Brad Mehldau Trio - No Moon At All
One of my favorite jazz pianists and has been since I first heard him in the early 2000's. When I was first listening to this dude play the most striking thing initially was his technical facility. He was playing tons of shit with both hands and incorporating all sorts of styles of music including an almost classical counterpoint type of thing ( see his version of 'Martha My Dear'). However , this is one of my favorite standard tunes that doesn't get played as often as it should. This is a pretty straight version and all the technical bravado is out the door and the song and melody are served throughout with understated rhythmic support. Tasteful stuff by dudes that can shred like your favorite shirtless hair metal guitarist. The overall feeling of the tune, the minor motif etc. is very autumnal, it's catchy as well.

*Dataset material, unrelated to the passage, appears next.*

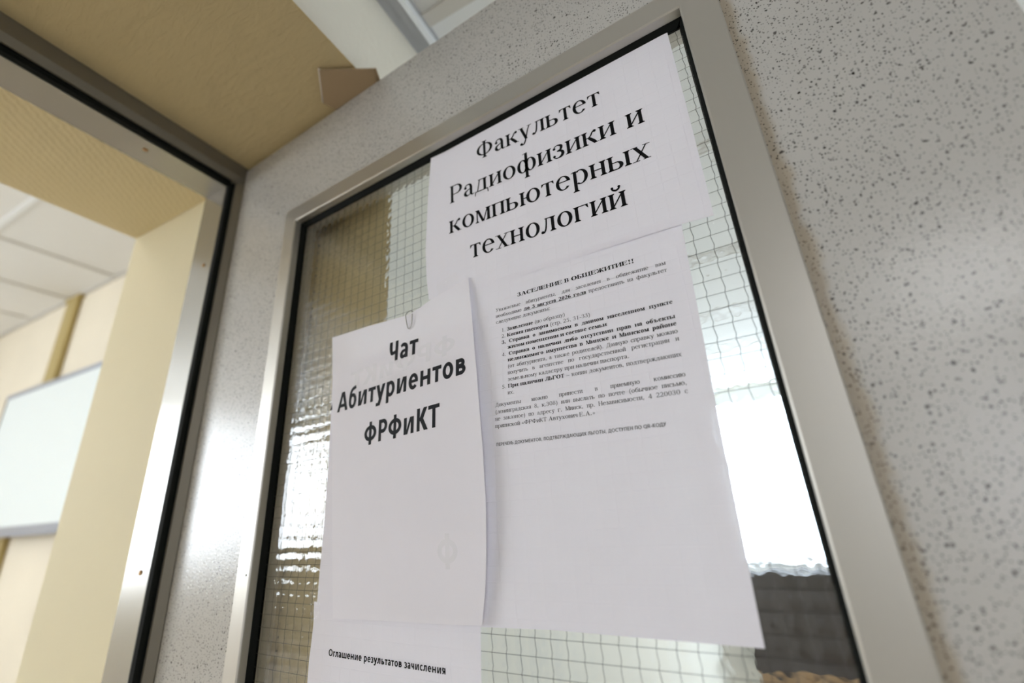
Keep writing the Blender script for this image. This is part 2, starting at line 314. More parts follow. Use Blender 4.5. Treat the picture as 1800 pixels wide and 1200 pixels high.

Bach - Partita 3 Loure (For Violin in E major)
I can't really describe why it relates to autumn but it is the most incredibly beautiful piece of music I think I have ever heard that was written for one instrument. Bach seems superhuman to me. The sadness of these piece seems to present a sort of autumnal feeling to me. Not to be all depressing but the fall seems to be the end of a life cycle.

   


The first time I heard it was in a car in the fall and it is one of my favorite records ever. Almost every time I listen to it I hear something new in the recording, a tiny counter melody I never noticed, a shaker here and there. Each instrument was recorded the way I would want to record it. It's almost a perfect record. Of course the Beatles are the easy choice but they thought of everything. It is an immense work of popular music.



O'Hara Piano
The upright piano in my folks' living room was delivered to our home in Autumn when I was a high school student and my curiosity concerning music was beginning to smolder a bit. It was made by the Merrill Company of Boston,  Massachusetts. The company was eventually bought out by a larger piano manufacturing company in the 1920's and the Merrill name was no longer in existence by the 1930. That dates this particular piano as being manufactured in the 45 or so year span that the Merrill name was in existence(1885-1930 or so?). The ivory on the keys is chipping of here and there and there are some wooden parts that have come loose. It has a wonderful sound that is extremely mellow and almost melancholic.  It is also tuned a semitone low which may contribute to this melancholic quality. The general worn and sort of decaying nature of the sound of such an old instrument brings to mind the hollow sort of feeling that arrives with autumn. However, the piano has outlasted most of the human beings I have ever known so there is also the reminder that the falling leaves don't necessarily signify a death of any kind but a sort of dormant period before rebirth. Maybe that's too heavy,  it's just a piano in my parents living room. It has provided me with a wonderful array of shocking and important musical discoveries that otherwise may have never happened.